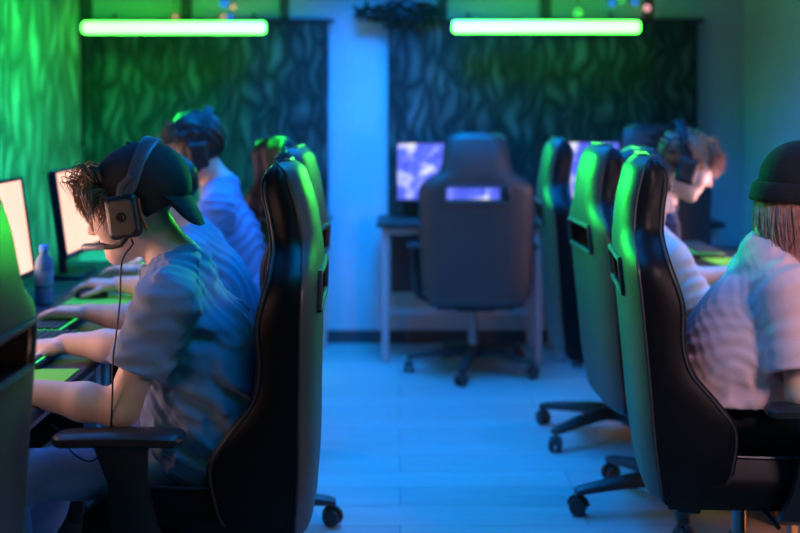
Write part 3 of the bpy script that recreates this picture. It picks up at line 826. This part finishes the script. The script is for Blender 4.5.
def person(name, label, J, h):
    F = nrm(J['F']); U = vec(0, 0, 1); Rt = np.cross(F, U)              # facing, up, own right
    RB = np.stack([F, U, Rt])
    pel, che, nb = J['pelvis'], J['chest'], J['neck']; H = J['head']; k = J.get('k', 1.0)
    wst = (pel+che)/2+U*.0
    root = bpy.data.objects.new(name, None); COL.objects.link(root); root.location = (pel[0], pel[1], 0); root.empty_display_size = .1
    tag(root, label, 'person')
    # trunk frame leans from pelvis to neck
    ax = nrm(nb-pel); fw = nrm(F-ax*(F@ax)); RT = np.stack([fw, ax, Rt])
    shR, shL = J['shR'], J['shL']
    body = head_ops(H)+[('u', rc(H.p(-.03, -.06), nb-fw*.005, .052*k, .058*k), .03)]
    body += [('u', rc(shR, shL, .05*k, .05*k), .05), ('u', el(che, np.array((.095, .16, .15))*k, RT), .06), ('u', el(wst, np.array((.09, .16, .135))*k, RT), .06),
             ('u', el(pel, np.array((.105, .12, .16))*k, RB), .06), ('u', rc(nb, (shR+nb)/2, .055*k, .048*k), .04), ('u', rc(nb, (shL+nb)/2, .055*k, .048*k), .04)]
    limbs = []
    for sd in 'RL':
        s_, e_, w_ = J['sh'+sd], J['el'+sd], J['wr'+sd]
        body += [('u', rc(s_, e_, .046*k, .040*k), .03), ('u', rc(e_, e_+(w_-e_)*.35, .041*k, .042*k), .02), ('u', rc(e_+(w_-e_)*.35, w_, .042*k, .027*k), .02)]
        d = J.get('hd'+sd, nrm(w_-e_)); t = Rt*(-1 if sd == 'R' else 1)
        body += hand_ops(w_+nrm(d)*.01, d, J.get('hn'+sd, vec(0, 0, -1)), J.get('ht'+sd, t), J.get('curl'+sd, .45), k*J.get('hk', 1))
    legs = []; feet = []
    for sd, sg in (('R', 1), ('L', -1)):
        hip = pel+Rt*sg*.09-U*.03; kn = J['kn'+sd]; an = J['an'+sd]
        legs += [('u', rc(hip, kn, .082*k, .058*k), .04), ('u', rc(kn, kn+(an-kn)*.35, .058*k, .056*k), .03), ('u', rc(kn+(an-kn)*.35, an, .056*k, .040*k), .03)]
        body += [('u', rc(hip, kn, .065*k, .045*k), .04), ('u', rc(kn, an, .045*k, .034*k), .03)]
        feet.append((an, sg))
    pts = np.array([H.p(.12, .13), H.p(-.12, -.13), H.p(0, 0, .09), H.p(0, 0, -.09), pel, che, shR, shL, J['elR'], J['elL'], J['wrR'], J['wrL'], J['wrR']+nrm(J['wrR']-J['elR'])*.12, J['wrL']+nrm(J['wrL']-J['elL'])*.12, J['knR'], J['knL'], J['anR'], J['anL']])
    lo, hi = pts.min(0)-.14, pts.max(0)+.14; lo[2] = max(lo[2], .03)
    sdf_obj('body', body, lo, hi, h, J.get('skin', M_skin), root)
    # shirt
    pu = J.get('puff', .018); ph = J.get('ph', 0.0)
    hem = J['hem']
    sh = [('u', rc(shR, shL, .056*k+pu*.5, .056*k+pu*.5), 0), ('u', el(che, np.array((.115+pu*.5, .17, .165+pu*.6))*k, RT), .07),
          ('u', el(wst-U*.02, np.array((.118+pu, .18, .160+pu))*k, RT), .07), ('u', el(pel+U*.02, np.array((.135+pu, .15, .172+pu))*k, RB), .08),
          ('u', rc(nb, (shR+nb)/2, .058*k+pu*.4, .058*k), .05), ('u', rc(nb, (shL+nb)/2, .058*k+pu*.4, .058*k), .05)]
    sh += J.get('shirt_extra', [])
    sh += [('w', folds(J.get('foldA', .009), J.get('folddirs', [(1, .2, .9), (-.6, .3, 1), (.3, 1, .4)]), 88, ph), 0)]
    if 'fine' in J: sh += [('w', folds(J['fine'], [(.85, .25, -.4), (.5, -.5, .6)], 165, ph+4), 0)]
    sl = J.get('sleeve', .6)
    for sd in 'RL':
        s_, e_ = J['sh'+sd], J['el'+sd]; d = nrm(e_-s_); L = np.linalg.norm(e_-s_)*sl
        def sleeve(P, s_=s_, d=d, L=L, f=rc(s_, s_+d*(L+.1), .064*k+pu*.3, .066*k+pu*J.get('flare', .8)), g=folds(.009, [d+.4*F, d-.5*U, d+.5*Rt], 105, ph+1)):
            return np.maximum(f(P)+g(P), (P-s_)@d-L)
        sh.append(('u', sleeve, .035))
    sh += [('s', el(nb+ax*.055+fw*.02, np.array((.072, .05, .072))*k, RT), .012), ('i', half(vec(0, 0, hem), (0, 0, -1)), 0)] if not J.get('highneck') else [('s', el(nb+ax*.075+fw*.01, np.array((.066, .05, .066))*k, RT), .012), ('i', half(vec(0, 0, hem), (0, 0, -1)), 0)]
    # open the sleeve mouths and the hem: the cloth is a shell 1 cm thick
    cav = []
    for sd in 'RL':
        s_, e_ = J['sh'+sd], J['el'+sd]; d = nrm(e_-s_); L = np.linalg.norm(e_-s_)*sl
        def mouth(P, s_=s_, d=d, L=L, f=rc(s_, s_+d*(L+.1), .047*k+pu*.3, .050*k+pu*J.get('flare', .8))): return np.maximum(f(P), -((P-s_)@d-L+.06))
        sh.append(('s', mouth, .003))
    lo2 = np.minimum.reduce([pel, che, shR, shL, J['elR'], J['elL'], nb])-.2; hi2 = np.maximum.reduce([pel, che, shR, shL, J['elR'], J['elL'], nb])+.2
    if 'mouth' != '': pass
    sdf_obj('shirt', sh, lo2, hi2, J.get('hs', h), J['shirt'], root)
    # trousers and shoes
    tr = [('u', el(pel-U*.005, np.array((.128, .115, .168))*k, RB), 0)]+legs+[('w', folds(.005, [(1, .3, .2), (.2, .4, 1)], 60, ph+2), 0)]
    tr += [('i', half(vec(0, 0, pel[2]+.085), (0, 0, 1)), 0), ('i', half(vec(0, 0, J['anR'][2]-.01), (0, 0, -1)), 0)]
    q = np.array([pel, J['knR'], J['knL'], J['anR'], J['anL']])
    sdf_obj('trousers', tr, q.min(0)-.2, q.max(0)+.2, max(h, .006), J['pants'], root)
    for an, sg in feet:
        g = an*vec(1, 1, 0); fo = [('u', rc(g+F*-.035+U*.042, g+F*.02+U*.045, .036, .040), 0), ('u', rc(g+F*.0+U*.06, an, .038, .042), .03), ('u', rc(g+F*.05+U*.04, g+F*.165+U*.034, .042, .032), .04), ('i', half(vec(0, 0, .006), (0, 0, -1)), 0)]
        sdf_obj('shoe', fo, g+vec(-.25, -.25, 0), g+vec(.25, .25, .2), .008, M_shoe, root)
    # eyes and brows
    for sg in (1, -1):
        e = MB(); c = H.p(.083, .004, sg*.032); prof = [(.0125*math.sin(PI*i/10)+1e-5, -.0125*math.cos(PI*i/10)) for i in range(11)]
        e.lathe(prof, c, 14); o = child(e.build('eye', M_eye), root)
        i_ = MB(); i_.lathe(prof and [(p[0]*.5, p[1]*.5) for p in prof], H.p(.0895, .002, sg*.032), 12); child(i_.build('iris', M_iris), root)
    b = MB()
    for sg in (1, -1): b.tube([H.p(.099, .024, sg*.016), H.p(.099, .031, sg*.032), H.p(.088, .028, sg*.05)], [.003, .0045, .002], 6)
    child(b.build('eyebrows', J.get('brow', M_hairk)), root)
    return root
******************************
EXERCISE REQUIREMENTS: Retype the listing exactly. Pictures do not belong in the copy.

THE COMPLETED TASK:
Write part 3 of the bpy script that recreates this picture. It picks up at line 826. This part finishes the script. The script is for Blender 4.5.
def person(name, label, J, h):
    F = nrm(J['F']); U = vec(0, 0, 1); Rt = np.cross(F, U)              # facing, up, own right
    RB = np.stack([F, U, Rt])
    pel, che, nb = J['pelvis'], J['chest'], J['neck']; H = J['head']; k = J.get('k', 1.0)
    wst = (pel+che)/2+U*.0
    root = bpy.data.objects.new(name, None); COL.objects.link(root); root.location = (pel[0], pel[1], 0); root.empty_display_size = .1
    tag(root, label, 'person')
    # trunk frame leans from pelvis to neck
    ax = nrm(nb-pel); fw = nrm(F-ax*(F@ax)); RT = np.stack([fw, ax, Rt])
    shR, shL = J['shR'], J['shL']
    body = head_ops(H)+[('u', rc(H.p(-.03, -.06), nb-fw*.005, .052*k, .058*k), .03)]
    body += [('u', rc(shR, shL, .05*k, .05*k), .05), ('u', el(che, np.array((.095, .16, .15))*k, RT), .06), ('u', el(wst, np.array((.09, .16, .135))*k, RT), .06),
             ('u', el(pel, np.array((.105, .12, .16))*k, RB), .06), ('u', rc(nb, (shR+nb)/2, .055*k, .048*k), .04), ('u', rc(nb, (shL+nb)/2, .055*k, .048*k), .04)]
    limbs = []
    for sd in 'RL':
        s_, e_, w_ = J['sh'+sd], J['el'+sd], J['wr'+sd]
        body += [('u', rc(s_, e_, .046*k, .040*k), .03), ('u', rc(e_, e_+(w_-e_)*.35, .041*k, .042*k), .02), ('u', rc(e_+(w_-e_)*.35, w_, .042*k, .027*k), .02)]
        d = J.get('hd'+sd, nrm(w_-e_)); t = Rt*(-1 if sd == 'R' else 1)
        body += hand_ops(w_+nrm(d)*.01, d, J.get('hn'+sd, vec(0, 0, -1)), J.get('ht'+sd, t), J.get('curl'+sd, .45), k*J.get('hk', 1))
    legs = []; feet = []
    for sd, sg in (('R', 1), ('L', -1)):
        hip = pel+Rt*sg*.09-U*.03; kn = J['kn'+sd]; an = J['an'+sd]
        legs += [('u', rc(hip, kn, .082*k, .058*k), .04), ('u', rc(kn, kn+(an-kn)*.35, .058*k, .056*k), .03), ('u', rc(kn+(an-kn)*.35, an, .056*k, .040*k), .03)]
        body += [('u', rc(hip, kn, .065*k, .045*k), .04), ('u', rc(kn, an, .045*k, .034*k), .03)]
        feet.append((an, sg))
    pts = np.array([H.p(.12, .13), H.p(-.12, -.13), H.p(0, 0, .09), H.p(0, 0, -.09), pel, che, shR, shL, J['elR'], J['elL'], J['wrR'], J['wrL'], J['wrR']+nrm(J['wrR']-J['elR'])*.12, J['wrL']+nrm(J['wrL']-J['elL'])*.12, J['knR'], J['knL'], J['anR'], J['anL']])
    lo, hi = pts.min(0)-.14, pts.max(0)+.14; lo[2] = max(lo[2], .03)
    sdf_obj('body', body, lo, hi, h, J.get('skin', M_skin), root)
    # shirt
    pu = J.get('puff', .018); ph = J.get('ph', 0.0)
    hem = J['hem']
    sh = [('u', rc(shR, shL, .056*k+pu*.5, .056*k+pu*.5), 0), ('u', el(che, np.array((.115+pu*.5, .17, .165+pu*.6))*k, RT), .07),
          ('u', el(wst-U*.02, np.array((.118+pu, .18, .160+pu))*k, RT), .07), ('u', el(pel+U*.02, np.array((.135+pu, .15, .172+pu))*k, RB), .08),
          ('u', rc(nb, (shR+nb)/2, .058*k+pu*.4, .058*k), .05), ('u', rc(nb, (shL+nb)/2, .058*k+pu*.4, .058*k), .05)]
    sh += J.get('shirt_extra', [])
    sh += [('w', folds(J.get('foldA', .009), J.get('folddirs', [(1, .2, .9), (-.6, .3, 1), (.3, 1, .4)]), 88, ph), 0)]
    if 'fine' in J: sh += [('w', folds(J['fine'], [(.85, .25, -.4), (.5, -.5, .6)], 165, ph+4), 0)]
    sl = J.get('sleeve', .6)
    for sd in 'RL':
        s_, e_ = J['sh'+sd], J['el'+sd]; d = nrm(e_-s_); L = np.linalg.norm(e_-s_)*sl
        def sleeve(P, s_=s_, d=d, L=L, f=rc(s_, s_+d*(L+.1), .064*k+pu*.3, .066*k+pu*J.get('flare', .8)), g=folds(.009, [d+.4*F, d-.5*U, d+.5*Rt], 105, ph+1)):
            return np.maximum(f(P)+g(P), (P-s_)@d-L)
        sh.append(('u', sleeve, .035))
    sh += [('s', el(nb+ax*.055+fw*.02, np.array((.072, .05, .072))*k, RT), .012), ('i', half(vec(0, 0, hem), (0, 0, -1)), 0)] if not J.get('highneck') else [('s', el(nb+ax*.075+fw*.01, np.array((.066, .05, .066))*k, RT), .012), ('i', half(vec(0, 0, hem), (0, 0, -1)), 0)]
    # open the sleeve mouths and the hem: the cloth is a shell 1 cm thick
    cav = []
    for sd in 'RL':
        s_, e_ = J['sh'+sd], J['el'+sd]; d = nrm(e_-s_); L = np.linalg.norm(e_-s_)*sl
        def mouth(P, s_=s_, d=d, L=L, f=rc(s_, s_+d*(L+.1), .047*k+pu*.3, .050*k+pu*J.get('flare', .8))): return np.maximum(f(P), -((P-s_)@d-L+.06))
        sh.append(('s', mouth, .003))
    lo2 = np.minimum.reduce([pel, che, shR, shL, J['elR'], J['elL'], nb])-.2; hi2 = np.maximum.reduce([pel, che, shR, shL, J['elR'], J['elL'], nb])+.2
    if 'mouth' != '': pass
    sdf_obj('shirt', sh, lo2, hi2, J.get('hs', h), J['shirt'], root)
    # trousers and shoes
    tr = [('u', el(pel-U*.005, np.array((.128, .115, .168))*k, RB), 0)]+legs+[('w', folds(.005, [(1, .3, .2), (.2, .4, 1)], 60, ph+2), 0)]
    tr += [('i', half(vec(0, 0, pel[2]+.085), (0, 0, 1)), 0), ('i', half(vec(0, 0, J['anR'][2]-.01), (0, 0, -1)), 0)]
    q = np.array([pel, J['knR'], J['knL'], J['anR'], J['anL']])
    sdf_obj('trousers', tr, q.min(0)-.2, q.max(0)+.2, max(h, .006), J['pants'], root)
    for an, sg in feet:
        g = an*vec(1, 1, 0); fo = [('u', rc(g+F*-.035+U*.042, g+F*.02+U*.045, .036, .040), 0), ('u', rc(g+F*.0+U*.06, an, .038, .042), .03), ('u', rc(g+F*.05+U*.04, g+F*.165+U*.034, .042, .032), .04), ('i', half(vec(0, 0, .006), (0, 0, -1)), 0)]
        sdf_obj('shoe', fo, g+vec(-.25, -.25, 0), g+vec(.25, .25, .2), .008, M_shoe, root)
    # eyes and brows
    for sg in (1, -1):
        e = MB(); c = H.p(.083, .004, sg*.032); prof = [(.0125*math.sin(PI*i/10)+1e-5, -.0125*math.cos(PI*i/10)) for i in range(11)]
        e.lathe(prof, c, 14); o = child(e.build('eye', M_eye), root)
        i_ = MB(); i_.lathe(prof and [(p[0]*.5, p[1]*.5) for p in prof], H.p(.0895, .002, sg*.032), 12); child(i_.build('iris', M_iris), root)
    b = MB()
    for sg in (1, -1): b.tube([H.p(.099, .024, sg*.016), H.p(.099, .031, sg*.032), H.p(.088, .028, sg*.05)], [.003, .0045, .002], 6)
    child(b.build('eyebrows', J.get('brow', M_hairk)), root)
    return root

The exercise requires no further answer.